La via d’uscita nella transizione ecologica

Malgrado le proteste degli agricoltori, per uscire da questa crisi la transizione ecologica potrebbe fornire un aiuto inaspettato. Numerosi produttori agricoli hanno da tempo abbandonato queste forme standardizzate di coltivazione, passando dalle monocolture alle pluricolture.

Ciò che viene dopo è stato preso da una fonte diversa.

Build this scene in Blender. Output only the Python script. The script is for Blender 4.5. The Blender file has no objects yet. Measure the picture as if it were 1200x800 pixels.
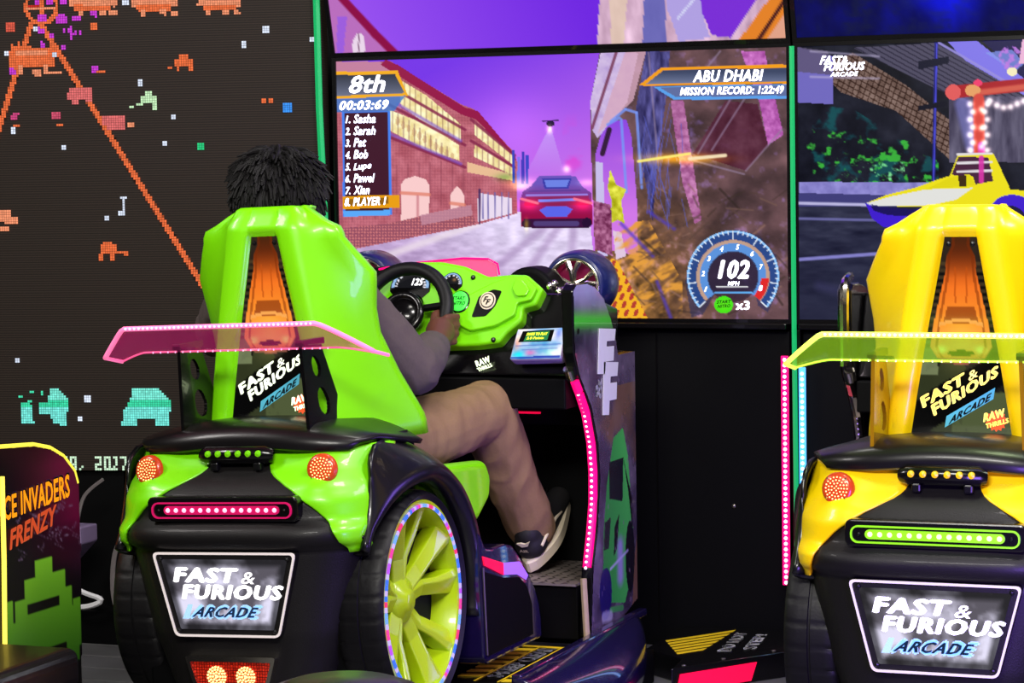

Invece di mirare al guadagno a breve termine attraverso la coltivazione intensiva di una singola specie, queste tecniche basate sul rapporto mutualistico tra gli organismi garantiscono un guadagno a lungo termine. Il terreno risulta più sano, così come le piante che vi crescono, riuscendo a resistere in maniera efficace alle intemperie. La cattiva annata di un prodotto può essere compensata dai proventi derivanti dalla vendita di tutti gli altri. Inoltre, la qualità superiore assicura il successo sulla concorrenza.

Ovviamente, questo significa innanzitutto rinunciare a buona parte degli incentivi statali. Pertanto, si dovrà spendere più capitale per avviare la propria attività. Infine, il rapporto fondato sul rispetto delle tempistiche della natura va contro alle domande del grande mercato. Non si può pretendere di vendere in continuazione lo stesso alimento. Le piante seguono il loro corso naturale di sviluppo, e il terreno viene anche fatto riposare, in modo tale da permettere la sua rigenerazione. Quindi le vendite punteranno al contesto locale.

Eppure, gli agricoltori che hanno cambiato i loro modi di produzione affermano di aver fatto la scelta migliore. Non soltanto per l’ambiente, ma anche per le loro tasche. Il funzionamento perverso dell’agricoltura si basa sulla volontà cieca dell’uomo di estendere il proprio controllo sulla natura. Ma dominare ciò che nemmeno comprendiamo appieno spesso si rivela controproducente, poiché innesca reazioni inaspettate.

Gli agricoltori conoscono la terra meglio di quanto la conoscano le lobby industriali e dovrebbero impiegare la loro conoscenza per regolare i meccanismi economici, non viceversa. La transizione ecologica potrebbe essere l’unico strumento per spingere i produttori agricoli al cambiamento, una transizione che in realtà implica un proiettarsi al futuro attraverso un recupero del passato.

Aldilà dei populismi di destra che cercano di sfruttare le proteste degli agricoltori per contrastare i dissensi più ostinati, si dovrebbe cercare una cooperazione intersettoriale verso l’orizzonte comune del benessere economico e ambientale. Ma questa armonia non può essere raggiunta se non si prendono in considerazione i bisogni della terra stessa, che oggi è profondamente ferita.